A review by bantwalkers
The Magicians by Lev Grossman

3.0


It's been a few days since I finished this book, and promptly moved on to Beautiful Creatures. This one I picked up for a respite between volumes of the bulky, but super-mega-awesome, Jonathan Strange & Mr. Norrel. And The Magicians may suffer from the completeness of the latter and the quick, lovey, mystery-packed former. That may infer that I didn't like it, I liked it quite a bit. However, I think my view of it may suffer by being read around the same time as two similar but better books (and I've only read 1/3 of Jonathan Strange, so my feelings about that could change too.)


So, here's what I like about The Magicians and why I'm glad the Alex committee picked it. There are a few problems I had with it, but I will leave those on the cutting room floor.


Quentin Coldwater is smart, lonely, and obsessed with the fantasy world of Fillory (think Narnia). He's preparing for his final year of high school and the upcoming rigors of an Ivy League education (fingers crossed.) He pines over his best friend's girlfriend and does close-up magic tricks to busy himself in-between getting straight A's and beyond. That is until he discovers the magic and wonder he's always escaped into is actually real. He's been invited to start classes at Brakebill's, a very elite school for magicians (think Hogwart's College.) But he soon finds magic isn't the awesome, ideal, fantastic art he's believed it to be. It's difficult and painful, and he has to study hard just to do the basic spells. The Magicians pays great respect to the fantasy that's come before it, very clearly tipping it's hat to Harry Potter and The Chronicles of Narnia, but it adds the cold-harsh reality of college, becoming an adult, and how our dreams and dream worlds may not be all they are cracked up to be.


(ok. I got a little wordy yesterday when I was writing that synopsis. So I quit and came back to the review today.)


So . . . while thinking about what I liked about the book last night, that's after I wrote the synopsis for this review, I realized it takes the darkness of the last 4 Harry Potter books to the next level.
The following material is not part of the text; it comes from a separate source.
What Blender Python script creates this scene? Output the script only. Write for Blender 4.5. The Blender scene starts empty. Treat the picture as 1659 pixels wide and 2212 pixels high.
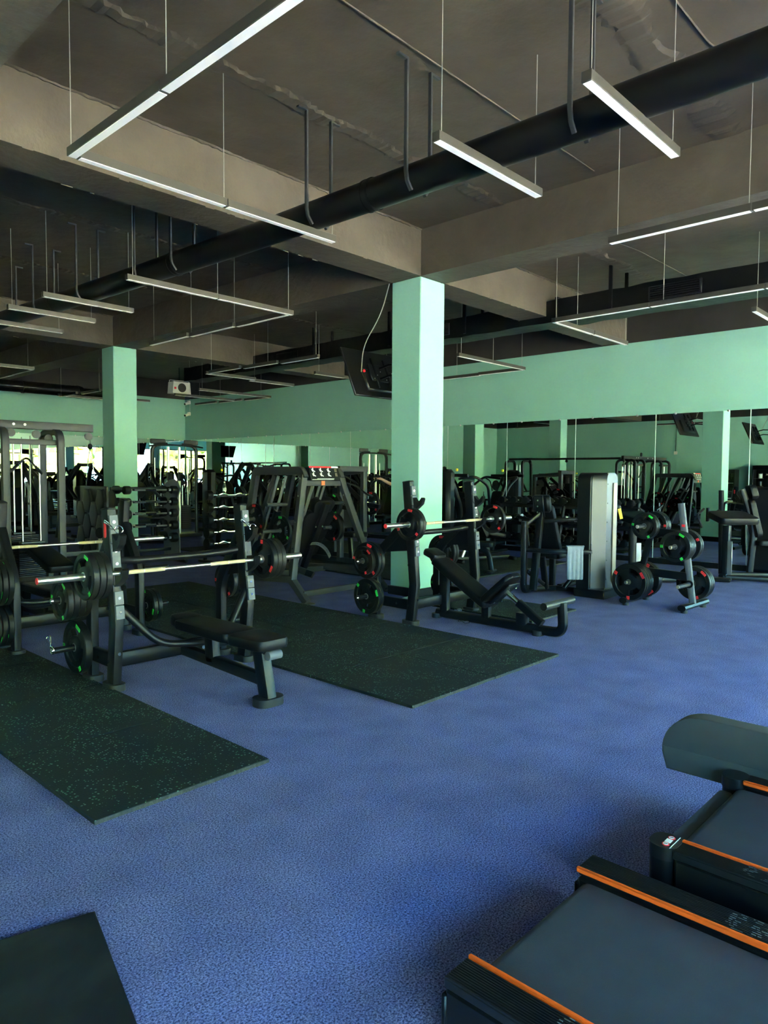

This book is considerably more dangerous than any of the boy wizard's adventures, but this isn't technically the story of a boy wizard and his friends. That's not to say The Deathly Hallows wasn't dangerous, Grossman just ups the ante in The Magicians. Magic in this universe is literally painful, and everything has to go just right, or it plain won't work. In the Potter series if a spell goes slightly amiss then hilarity ensues. In The Magicians if a spell is done wrong, well a magical beast is unleashed that may or may not eat the students.


Also, the characters here aren't automatically granted what they want. They have to work and struggle to become magicians, and I think that makes their journey in the end more heroic, more satisfying. Of course, some may argue that Quentin is a tool, and he is. But I connected with his loneliness. And he does work his tail off for everything he gets. He's not just some magical person who has always had the gift and will, without a doubt, defeat the enemy in the end. That's never a certainty. Not the way it is in the other books. That makes for more of a thrill when it comes to the end. We think we know the outcome, we want the "hero" to prevail, but it isn't a guarantee.


I like that. I like that it challenges readers in a different way. It wants them to believe in wonder, but not to take it for granted. It wants us to remember the world is dangerous, so why wouldn't other worlds be dangerous as well?